5. If the process is not followed as defined in a procedure or as required by the ISO standard and/or your customer, document it – write the nonconformance and open a corrective action.

It’s better to find the issue and document it in the internal audit than have a customer or 3rd party auditor find it for you. Corrective actions are often seen as a negative, rather, it is an opportunity to address the problem and look around to see if the problem might be prevented in other areas. Try to see internal audit ‘findings’ as a learning experience.

6. Verifying the effectiveness of corrective actions from previous audits (both internal and external audits) is important. Internal audits are a vehicle to assess the effectiveness of previous audit corrective actions. Noting the specific activities and records reviewed to ensure effectiveness is key to ensuring both the effectiveness of the corrective action process and an effective internal audit program.

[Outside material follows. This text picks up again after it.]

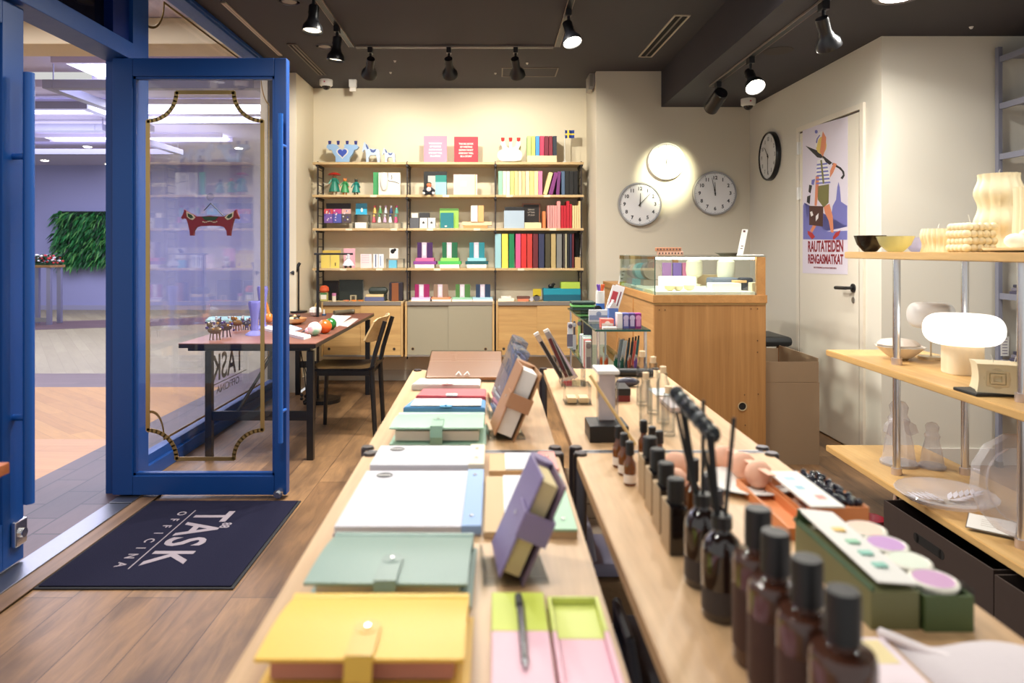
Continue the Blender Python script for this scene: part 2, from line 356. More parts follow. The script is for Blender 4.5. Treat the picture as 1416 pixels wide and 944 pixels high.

An internal audit report is more than just a completed checklist. It should include a summary or commentary on the overall process compliance to the defined requirements (procedures, ISO standards, and customer requirements). In addition, including information on the effectiveness of previous audit corrective actions ensures a closed loop process for the corrective action process. The audit report is an executive summary for the management team to understand where their attention may be needed and on risks that could compromise the overall process and even product quality.

Let’s not forget, the results of internal audits are an input into the management review process. The information provided from internal audits is used by management to make decisions on resource allocations and process improvements.


Internal audits not only assess compliance with quality system standards (i.e., ISO9001, ISO 13485, AS9100, etc.), customer requirements and company procedures; it’s an opportunity to look for process and procedure improvements.

The internal audit process is a great learning experience for those in other functions too. Recruiting personnel from other functions to support the internal audit process can benefit both the employee and the function they audit. Those outside the quality function bring fresh perspectives and questions.

I do hope these tips have taken some of the mystique out of the internal audit process. The examples provided are intended to give you some insight into the 3rd party auditor’s perspective that you can integrate into your own internal audit program.